The Pastor's Kids

The Pastor's Kids

Wednesday, February 13, 2013

Constructive Language

One’s writing comes from some deep place which is non-negotiable. Certainly it comes from forces and influences you cannot name, but which can be traced to the place, culture and times into which you were born. Perhaps our conscious, educated mind guides us, refines and edits, but in the end our language reflects, embodies exactly who we are.

I have strong reactions to books because I feel their authors so intensely, particularly in the language they use, even in a very small piece. Novels which have become well-known in the last century, sometimes referred to as the “century of the self,” have dealt mostly with the inner lives of characters. As John Bayley says, “if the early novel saw the individual as part of the social whole, the post-Dostoevsky novel has come to represent his awareness of himself as a solitary being, who wishes to dream and to act ‘as he likes.’”

Writers ride the crest of a cultural wave. The wave throughout most of my life has raised up those who plumb the depths of their existence, who examine themselves and their struggles with the social world around them. A writer who found herself, somewhat to her surprise, surfing the wave of the Sixties is Edna O’Brien. Her characters wish to dream and act as they like!

The consequences for O’Brien’s characters are devastating. Set against an all-pervasive Irish Catholic church, which is more oppressive and dangerous than salutary, Edna O’Brien’s language is controlled, but underlaid with violence. The innocence of childhood foreshadows the scars of maturity, chronicling “unflinchingly the patterns of life for women, from the high spirits of youth to the chill of middle age, from hope to despair,” according to the cover material on The Country Girls Trilogy. “My novel,” O’Brien says of her first, “was completed in three weeks. It had written itself and I was merely the messenger . . . The words tumbled out, like the oats on threshing day that tumble down the shaft.”

Out of sync with the cultural wave for most of my life, I first felt it when I wrote a letter to my college newspaper in April, 1966. The letter expressed my belief that people were spending their energy criticizing what went on around them and not appreciating what they had been given. “Must the opinions we voice be so negative generally?” I plaintively ask. (Thanks to an amazing archive program, the letter exists on-line today!) In that year, when the political left was intent on naming and reforming “the system,” this was not a popular sentiment!

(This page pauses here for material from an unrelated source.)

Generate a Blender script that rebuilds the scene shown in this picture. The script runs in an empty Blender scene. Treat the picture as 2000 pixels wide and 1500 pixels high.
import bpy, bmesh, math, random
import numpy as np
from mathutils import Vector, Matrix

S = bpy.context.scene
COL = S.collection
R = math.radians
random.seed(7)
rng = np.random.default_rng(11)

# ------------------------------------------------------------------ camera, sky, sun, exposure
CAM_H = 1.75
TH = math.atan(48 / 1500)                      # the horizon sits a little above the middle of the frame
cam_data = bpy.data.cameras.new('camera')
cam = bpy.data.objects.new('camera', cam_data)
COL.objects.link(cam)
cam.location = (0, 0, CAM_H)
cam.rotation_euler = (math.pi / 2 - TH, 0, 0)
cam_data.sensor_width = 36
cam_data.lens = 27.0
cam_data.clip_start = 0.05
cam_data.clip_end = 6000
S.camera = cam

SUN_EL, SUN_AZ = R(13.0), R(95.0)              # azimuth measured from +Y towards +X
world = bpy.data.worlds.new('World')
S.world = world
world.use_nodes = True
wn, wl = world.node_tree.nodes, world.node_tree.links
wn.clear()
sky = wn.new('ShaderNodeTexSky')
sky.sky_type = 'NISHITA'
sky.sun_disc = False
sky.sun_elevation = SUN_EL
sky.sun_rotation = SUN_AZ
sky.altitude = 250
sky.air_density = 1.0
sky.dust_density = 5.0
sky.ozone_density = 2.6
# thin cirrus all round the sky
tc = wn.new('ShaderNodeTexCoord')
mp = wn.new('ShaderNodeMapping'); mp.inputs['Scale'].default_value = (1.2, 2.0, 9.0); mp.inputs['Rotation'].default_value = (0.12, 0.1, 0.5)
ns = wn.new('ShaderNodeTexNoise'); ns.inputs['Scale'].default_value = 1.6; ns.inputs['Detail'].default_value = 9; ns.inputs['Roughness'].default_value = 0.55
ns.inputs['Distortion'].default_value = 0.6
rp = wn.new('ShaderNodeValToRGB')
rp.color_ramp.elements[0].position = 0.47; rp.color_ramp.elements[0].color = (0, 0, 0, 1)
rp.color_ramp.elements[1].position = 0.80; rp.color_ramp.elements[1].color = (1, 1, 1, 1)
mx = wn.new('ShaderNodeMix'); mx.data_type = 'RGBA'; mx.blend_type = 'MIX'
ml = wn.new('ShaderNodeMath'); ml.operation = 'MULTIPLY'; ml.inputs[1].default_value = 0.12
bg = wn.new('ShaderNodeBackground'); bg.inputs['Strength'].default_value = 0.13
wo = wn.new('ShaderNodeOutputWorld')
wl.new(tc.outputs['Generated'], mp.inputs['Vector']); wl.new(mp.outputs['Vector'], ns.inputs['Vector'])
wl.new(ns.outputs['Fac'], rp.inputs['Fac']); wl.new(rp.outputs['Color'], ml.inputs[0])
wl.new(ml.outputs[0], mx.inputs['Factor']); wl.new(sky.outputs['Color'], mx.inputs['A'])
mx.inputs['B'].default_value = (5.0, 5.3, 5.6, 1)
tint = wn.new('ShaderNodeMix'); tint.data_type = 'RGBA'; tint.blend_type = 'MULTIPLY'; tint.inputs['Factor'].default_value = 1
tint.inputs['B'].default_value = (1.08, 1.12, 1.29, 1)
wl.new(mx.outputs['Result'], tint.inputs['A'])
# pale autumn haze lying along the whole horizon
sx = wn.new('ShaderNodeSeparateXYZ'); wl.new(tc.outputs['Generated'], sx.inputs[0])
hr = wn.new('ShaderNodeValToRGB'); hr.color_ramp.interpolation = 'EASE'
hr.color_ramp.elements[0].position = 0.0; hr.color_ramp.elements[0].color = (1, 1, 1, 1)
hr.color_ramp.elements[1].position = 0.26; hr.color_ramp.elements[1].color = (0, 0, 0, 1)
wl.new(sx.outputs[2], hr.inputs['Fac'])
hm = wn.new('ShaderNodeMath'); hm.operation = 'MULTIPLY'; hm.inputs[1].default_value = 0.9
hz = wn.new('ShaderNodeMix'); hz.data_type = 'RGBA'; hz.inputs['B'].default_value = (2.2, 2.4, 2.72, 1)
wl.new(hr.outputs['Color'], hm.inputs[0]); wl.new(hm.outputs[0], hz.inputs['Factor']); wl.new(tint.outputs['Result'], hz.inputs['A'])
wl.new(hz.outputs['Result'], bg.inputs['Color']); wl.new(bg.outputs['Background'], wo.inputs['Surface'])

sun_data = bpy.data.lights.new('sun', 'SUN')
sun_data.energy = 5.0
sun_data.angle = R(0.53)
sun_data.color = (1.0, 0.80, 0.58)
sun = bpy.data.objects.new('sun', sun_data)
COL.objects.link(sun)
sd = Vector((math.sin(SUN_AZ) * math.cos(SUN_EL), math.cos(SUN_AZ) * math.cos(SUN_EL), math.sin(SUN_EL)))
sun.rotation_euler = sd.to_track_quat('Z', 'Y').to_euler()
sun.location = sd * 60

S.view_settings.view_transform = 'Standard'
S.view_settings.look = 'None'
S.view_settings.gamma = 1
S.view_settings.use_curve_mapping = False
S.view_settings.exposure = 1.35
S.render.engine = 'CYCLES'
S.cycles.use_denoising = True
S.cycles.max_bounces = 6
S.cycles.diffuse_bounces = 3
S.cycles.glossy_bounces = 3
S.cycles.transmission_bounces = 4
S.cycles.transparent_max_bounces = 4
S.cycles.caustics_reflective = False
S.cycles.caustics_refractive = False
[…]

Seeing the glass as mostly full, rather than mostly empty, the social whole as invoking the individual, are suspect in literature. The naked inner self and its authenticity still rules. I credit my remarkable parents with giving me the strength of mind, as well as their iconoclasm, to buck the prevailing winds. And of course, my own journey includes a great deal of soul-searching, as well as youthful exploration and rebellion. I do wish to lay claim to language as constructive, however; its ability to build as well as critique. (I'm aware that skirting the edges of platitudes can be dangerous!)

Cultural winds and waves change. I feel it in my bones. Violence and despair are not the only fruits of experience. Language which reflects hard-won inner peace may, at some point, be valued. It depends on where the story stops.